Scientists have found evidence for a new ring of dust that occupies a backward orbit around Jupiter, based on computer simulations and data from NASA's Galileo spacecraft, it is reported in today's issue of Science magazine.

A team led by researchers at the University of Colorado at Boulder reported that a faint, doughnut-shaped ring of interplanetary and interstellar dust some 1,126,000 kilometers in diameter (about 700,000 miles) appears to be orbiting the giant planet. Evidence for the new ring's existence comes from computer simulations that correlate with data collected by a dust detector aboard the Galileo spacecraft has detected this ring by capturing some of its dust, said Dr. Joshua Colwell, a research associate at the university's Laboratory for Atmospheric and Space Physics.

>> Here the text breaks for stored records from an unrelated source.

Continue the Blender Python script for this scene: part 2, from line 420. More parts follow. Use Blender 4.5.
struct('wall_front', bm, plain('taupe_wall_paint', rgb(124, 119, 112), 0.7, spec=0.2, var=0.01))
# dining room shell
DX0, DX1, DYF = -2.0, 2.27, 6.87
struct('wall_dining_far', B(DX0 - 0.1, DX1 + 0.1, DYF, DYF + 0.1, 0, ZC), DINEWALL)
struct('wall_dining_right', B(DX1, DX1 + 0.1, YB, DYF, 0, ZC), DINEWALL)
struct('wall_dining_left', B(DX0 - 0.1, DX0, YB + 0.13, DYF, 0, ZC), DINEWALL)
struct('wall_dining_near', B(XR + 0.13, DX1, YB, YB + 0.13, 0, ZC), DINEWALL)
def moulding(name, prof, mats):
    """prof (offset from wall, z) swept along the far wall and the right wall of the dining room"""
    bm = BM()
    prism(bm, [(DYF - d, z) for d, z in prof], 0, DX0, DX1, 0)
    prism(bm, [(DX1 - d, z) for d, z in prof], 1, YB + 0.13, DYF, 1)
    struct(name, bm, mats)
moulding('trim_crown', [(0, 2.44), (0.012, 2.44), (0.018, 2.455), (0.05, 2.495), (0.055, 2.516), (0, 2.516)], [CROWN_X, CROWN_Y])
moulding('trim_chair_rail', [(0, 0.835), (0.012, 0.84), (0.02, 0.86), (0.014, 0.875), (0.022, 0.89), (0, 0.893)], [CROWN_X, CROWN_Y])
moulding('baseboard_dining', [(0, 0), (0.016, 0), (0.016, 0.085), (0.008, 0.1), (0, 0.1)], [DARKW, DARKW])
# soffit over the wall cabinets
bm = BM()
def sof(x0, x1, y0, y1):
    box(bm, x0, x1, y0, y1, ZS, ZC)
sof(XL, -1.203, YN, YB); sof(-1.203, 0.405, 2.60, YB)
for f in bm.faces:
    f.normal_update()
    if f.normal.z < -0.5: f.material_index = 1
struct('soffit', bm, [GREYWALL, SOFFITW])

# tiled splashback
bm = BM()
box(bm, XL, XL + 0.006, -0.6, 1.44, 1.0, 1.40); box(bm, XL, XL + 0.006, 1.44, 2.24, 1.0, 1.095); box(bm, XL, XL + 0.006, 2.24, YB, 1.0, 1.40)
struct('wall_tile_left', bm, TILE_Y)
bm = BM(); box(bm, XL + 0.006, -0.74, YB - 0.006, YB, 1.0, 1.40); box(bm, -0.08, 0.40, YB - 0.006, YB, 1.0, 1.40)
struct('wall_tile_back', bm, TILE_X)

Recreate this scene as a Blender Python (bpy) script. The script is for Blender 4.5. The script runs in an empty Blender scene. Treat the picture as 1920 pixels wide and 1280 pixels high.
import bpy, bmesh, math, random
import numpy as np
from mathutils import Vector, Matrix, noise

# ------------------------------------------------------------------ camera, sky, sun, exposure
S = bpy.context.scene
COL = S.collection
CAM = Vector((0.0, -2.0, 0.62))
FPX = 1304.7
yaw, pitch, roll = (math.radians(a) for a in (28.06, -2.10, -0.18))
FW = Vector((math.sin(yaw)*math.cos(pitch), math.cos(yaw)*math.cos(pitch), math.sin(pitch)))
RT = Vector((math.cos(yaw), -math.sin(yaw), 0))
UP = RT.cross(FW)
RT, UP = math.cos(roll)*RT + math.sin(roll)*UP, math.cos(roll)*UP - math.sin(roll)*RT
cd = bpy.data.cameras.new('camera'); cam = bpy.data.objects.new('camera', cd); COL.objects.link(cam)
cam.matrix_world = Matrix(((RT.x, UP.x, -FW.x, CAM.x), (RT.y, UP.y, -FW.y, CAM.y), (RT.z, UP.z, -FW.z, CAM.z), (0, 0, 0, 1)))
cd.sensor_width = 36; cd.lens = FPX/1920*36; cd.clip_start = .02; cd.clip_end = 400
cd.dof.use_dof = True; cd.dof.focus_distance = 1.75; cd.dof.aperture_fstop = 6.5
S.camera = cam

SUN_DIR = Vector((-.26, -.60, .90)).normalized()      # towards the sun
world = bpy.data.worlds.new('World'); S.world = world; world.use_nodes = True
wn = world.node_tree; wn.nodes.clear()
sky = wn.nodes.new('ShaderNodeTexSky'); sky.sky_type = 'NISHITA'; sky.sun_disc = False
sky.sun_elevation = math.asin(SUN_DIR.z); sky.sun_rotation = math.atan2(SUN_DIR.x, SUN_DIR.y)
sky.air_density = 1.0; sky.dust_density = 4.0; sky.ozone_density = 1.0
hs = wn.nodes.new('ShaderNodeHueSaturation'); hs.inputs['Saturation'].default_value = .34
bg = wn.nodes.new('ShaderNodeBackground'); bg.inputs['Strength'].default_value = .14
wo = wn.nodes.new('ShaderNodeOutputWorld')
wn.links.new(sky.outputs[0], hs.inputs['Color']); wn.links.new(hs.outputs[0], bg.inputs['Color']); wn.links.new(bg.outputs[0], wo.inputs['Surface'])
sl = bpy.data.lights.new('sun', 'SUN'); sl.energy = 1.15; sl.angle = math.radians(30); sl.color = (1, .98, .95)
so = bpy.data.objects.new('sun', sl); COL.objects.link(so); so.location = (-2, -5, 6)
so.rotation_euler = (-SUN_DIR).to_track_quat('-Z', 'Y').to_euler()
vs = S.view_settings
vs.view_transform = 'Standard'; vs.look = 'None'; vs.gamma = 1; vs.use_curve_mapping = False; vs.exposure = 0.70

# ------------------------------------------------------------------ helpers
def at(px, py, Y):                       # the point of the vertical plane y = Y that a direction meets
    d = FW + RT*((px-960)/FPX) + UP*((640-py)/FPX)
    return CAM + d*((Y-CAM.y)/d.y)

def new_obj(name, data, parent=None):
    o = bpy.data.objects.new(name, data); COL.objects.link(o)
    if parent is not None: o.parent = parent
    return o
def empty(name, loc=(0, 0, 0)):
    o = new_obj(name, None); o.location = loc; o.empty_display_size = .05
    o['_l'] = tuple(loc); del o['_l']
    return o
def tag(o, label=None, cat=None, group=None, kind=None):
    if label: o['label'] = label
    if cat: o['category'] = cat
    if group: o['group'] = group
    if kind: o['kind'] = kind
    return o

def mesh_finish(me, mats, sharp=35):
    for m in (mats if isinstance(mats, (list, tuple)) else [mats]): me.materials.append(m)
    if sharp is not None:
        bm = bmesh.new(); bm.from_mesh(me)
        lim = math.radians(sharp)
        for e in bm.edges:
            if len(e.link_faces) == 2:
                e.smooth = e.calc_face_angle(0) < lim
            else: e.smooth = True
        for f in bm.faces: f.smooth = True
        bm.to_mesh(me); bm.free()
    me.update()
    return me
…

Surprisingly, the researchers say, most of the interstellar and interplanetary dust particles appear to be in a "retrograde" orbit -- that is, moving in the opposite direction of the rotating planet and its moons, Colwell said. The reason for the backward orbit of the tiny particles is not yet clear, he said.

The paper in Science magazine was authored by Colwell, research associate Dr. Mihaly Horanyi, also of the Laboratory for Atmospheric and Space Physics, and planetary scientist Dr. Eberhard Grun of the Max Planck Institute for Astrophysics in Heidelberg, Germany, who is the principal investigator on Galileo's dust detector.

The Galileo mission is managed by NASA's Jet Propulsion Laboratory (JPL), Pasadena, CA. JPL is a division of the California Institute of Technology, Pasadena, CA.

NASA's Voyager 2 detected an uneven dust ring around Jupiter in 1979 that scientists believe was created by the collisions of small moonlets with micrometeoroids in the Jovian system. But the newly identified ring of dust with smoke-size particles originating from beyond the Jovian system appears to be much larger, more sparse and, possibly unique in the solar system.

"I suspect we may wind up seeing something similar at Saturn," said Colwell. Launched in 1997, NASA's Cassini spacecraft will reach the ringed planet in 2004.